The divorce decree and paragraph 5 state what interest is assigned to Frances. Unless paragraph 8 is construed to merely set out the manner in which Frances would receive the annual payments, this paragraph conflicts with paragraph 5 and the divorce decree. This conflict creates an ambiguity as to the intent of the parties as expressed in the written agreement and the decree.

The court of appeals held the provisions of the property settlement agreement unambiguously required Mac to pay Frances $25,000 regardless of whether the commissions were in fact paid by the purchaser. This construction conflicts with paragraph 5 as well as the divorce decree. Therefore, this agreement is ambiguous and the trial court erred in granting summary judgment. The trier of fact must resolve the ambigui*395ty by determining the true intent of the parties. Trinity Universal Ins. Co. v. Ponsford Bros., 423 S.W.2d 571, 575 (Tex.1968).

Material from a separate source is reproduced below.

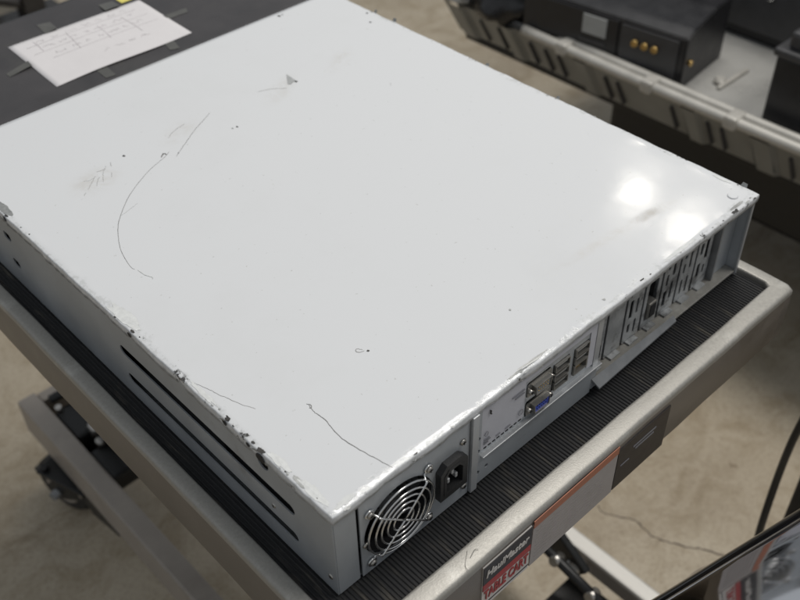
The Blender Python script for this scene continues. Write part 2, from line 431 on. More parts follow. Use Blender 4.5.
def dport(name, cx, cz, core):
    q = MB()
    def trap(s, z): return [(-.0082*s, .0042*z), (.0082*s, .0042*z), (.0072*s, -.0042*z), (-.0072*s, -.0042*z)]
    o = [(cx+x, cz+z) for x, z in reversed(trap(1, 1))]
    h = [(cx+x, cz+z) for x, z in reversed(trap(.93, .88))]
    q.plate(o, [h], .0065, (0, -.0042, 0), (1, 0, 0), (0, 0, 1), 'port')
    q.plate(rrect(cx-.0122, cz-.0058, cx+.0122, cz+.0058, .0015, 3), [o], .0008, (0, -.0004, 0), (1, 0, 0), (0, 0, 1), 'port')
    for sx in (-1, 1):
        q.cyl((cx+sx*.0104, .001, cz), (cx+sx*.0104, -.0030, cz), .0020, 'screw', 6)
        q.cyl((cx+sx*.0104, -.0031, cz), (cx+sx*.0104, -.0034, cz), .0012, 'recess_shade', 8)
    r = q.build(name, io)
    q = MB(); q.plate(h, [], .004, (0, -.0034, 0), (1, 0, 0), (0, 0, 1), core)
    for row in range(2):
        for k in range(5): q.cyl((cx-.0045+k*.00225, -.0034, cz+.0015-.003*row), (cx-.0045+k*.00225, -.0037, cz+.0015-.003*row), .0005, 'recess_shade' if core == 'blue' else 'gold', 6)
    q.build('connector_core', r)
dport('serial_port', .1778, .0548, 'steel_dark')
dport('video_port', .1782, .0365, 'blue')
def usb(x0, x1, cz, t='black_plastic'):
    q = MB(); h = .0034
    q.plate(rrect(x0, cz-h, x1, cz+h, .0006, 2), [rrect(x0+.0007, cz-h+.0007, x1-.0007, cz+h-.0007, .0004, 2)], .010, (0, -.0012, 0), (1, 0, 0), (0, 0, 1), 'port')
    q.box((x0+.0009, .0012, cz-h+.0009), (x1-.0009, .0085, cz+h-.0009), 'recess_shade'); q.box((x0+.0022, -.0004, cz+.0004), (x1-.0022, .0011, cz+.0016), 'steel_light')  # black fill paints the shade inside the socket, bright tongue in front
    q.build('usb_port', io)
for cz in (.0390, .0475, .0560): usb(.1932, .2082, cz)
usb(.2148, .2292, .0558); usb(.2148, .2292, .0480)
q = MB()
q.plate(rect(.2146, .0347, .2294, .0440), [rect(.2160, .0360, .2280, .0430)], .010, (0, -.0010, 0), (1, 0, 0), (0, 0, 1), 'port')
q.box((.2162, .0030, .0362), (.2278, .0085, .0428), 'recess_shade'); q.box((.2175, .0022, .0362), (.2265, .0029, .0372), 'gold')
q.build('network_port', io)

# power supply
psu = MB()
FC = (.0490, .0345)
psu.plate(rect(.0180, .0010, .1098, .0738), [circ(FC[0], FC[1], .0285, 40), [(.0818, .0240), (.1022, .0240), (.1022, .0460), (.0975, .0510), (.0865, .0510), (.0818, .0460)]], .001,
          (0, -.0012, 0), (1, 0, 0), (0, 0, 1), 'steel')
psu.box((.0195, .036, .003), (.1090, .110, .072), 'steel_dark')
pw = psu.build('power_supply', server)
b = MB()
b.plate(circ(FC[0], FC[1], .0310, 40), [circ(FC[0], FC[1], .0272, 40)], .024, (0, .0005, 0), (1, 0, 0), (0, 0, 1), 'fan')
b.cyl((FC[0], .004, FC[1]), (FC[0], .022, FC[1]), .0120, 'fan', 28, bev=.0012)
b.cyl((FC[0], .0036, FC[1]), (FC[0], .0040, FC[1]), .0085, 'grey_black', 24)
for k in range(7):
    a = 2*PI*k/7
    t = bmesh.new(); vv = []
    for j in range(5):
        r = .0115+.0145*j/4; da = .10*j
        for sgn, y in ((-1, .006), (1, .019)):
            an = a+da+sgn*.30
            vv.append(t.verts.new((FC[0]+r*math.cos(an), y, FC[1]+r*math.sin(an))))
    for j in range(4): t.faces.new((vv[2*j], vv[2*j+1], vv[2*j+3], vv[2*j+2]))
    bmesh.ops.solidify(t, geom=t.faces[:], thickness=.0009)
    b.add(t, 'fan')
b.build('fan', pw)
b = MB()
GY = -.0052
for r in (.0082, .0132, .0182, .0228, .0272):
    b.tube([(FC[0]+r*math.cos(2*PI*k/40), GY+(.0014 if r > .025 else 0), FC[1]+r*math.sin(2*PI*k/40)) for k in range(40)], .00072, 'chrome', 8, closed=True)
SC = [(.0250, .0585), (.0730, .0585), (.0730, .0105), (.0250, .0105)]
for sx, sz in SC:
    d = Vector((FC[0]-sx, 0, FC[1]-sz)); d.normalize()
    st = Vector((sx, -.0020, sz)); inner = Vector((FC[0], GY-.0012, FC[1]))
    p = [st+d*.0025, st+d*.0048, st+d*.0072+Vector((0, -.0030, 0)), st+d*.0090+Vector((0, -.0040, 0)), inner + d*.0005*(1 if sx < .05 else -1)]
    b.tube(spline(p, 4), .00075, 'chrome', 8)
    ring = [(sx+.0029*math.cos(2*PI*k/16), -.0022, sz+.0029*math.sin(2*PI*k/16)) for k in range(16)]
    b.tube(ring, .00072, 'chrome', 8, closed=True)
b.build('fan_guard', pw)
def screw(parent, x, z, y=-.0012, r=.0030):
    q = MB()
    q.cyl((x, y, z), (x, y-.0016, z), r, 'screw', 20, r2=r*.72, bev=.0003)
    q.box((x-r*.55, y-.0019, z-.00035), (x+r*.55, y-.00155, z+.00035), 'recess_shade')
    q.box((x-.00035, y-.0019, z-r*.55), (x+.00035, y-.00155, z+r*.55), 'recess_shade')
    return q.build('screw', parent)
for sx, sz in SC: screw(pw, sx, sz, -.0028, .0027)
for sx, sz in ((.0195+.002, .0310), (.1035, .0575), (.1055, .0120), (.0985, .0700-.004)):
    if sz != .0660: screw(pw, sx, sz, -.0012, .0027)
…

We reverse the judgments of the courts below and remand the cause to the trial court.

SPEARS, J., dissents in which POPE, C.J., and RAY and ROBERTSON, JJ., join.

. A guarantor is entitled to have his agreement strictly construed so that it is limited to his undertakings, and it will not be extended by construction or implication. Reece v. First State Bank of Denton, 566 S.W.2d 296, 297 (Tex.1978); McKnight v. Virginia Mirror Co., 463 S.W.2d 428, 430 (Tex.1971); Southwest Savings Association v. Dunagan, 392 S.W.2d 761, 766 (Tex.Civ.App.—Dallas 1965, writ ref'd n.r.e.). Where uncertainty exists as to the meaning of a contract of guaranty, its terms should be given a construction which is most favorable to the guarantor. Commerce Savings Assoc. v. GGE Management Co., 539 S.W.2d 71, 78 (Tex.Civ.App.—Houston [1st Dist.] 1976) modified and affirmed with per curiam, 543 S.W.2d 862 (Tex.1976); Walter E. Heller & Co. v. Allen, 412 S.W.2d 712, 721 (Tex.Civ.App.—Tyler 1967, writ ref'd n.r.e.).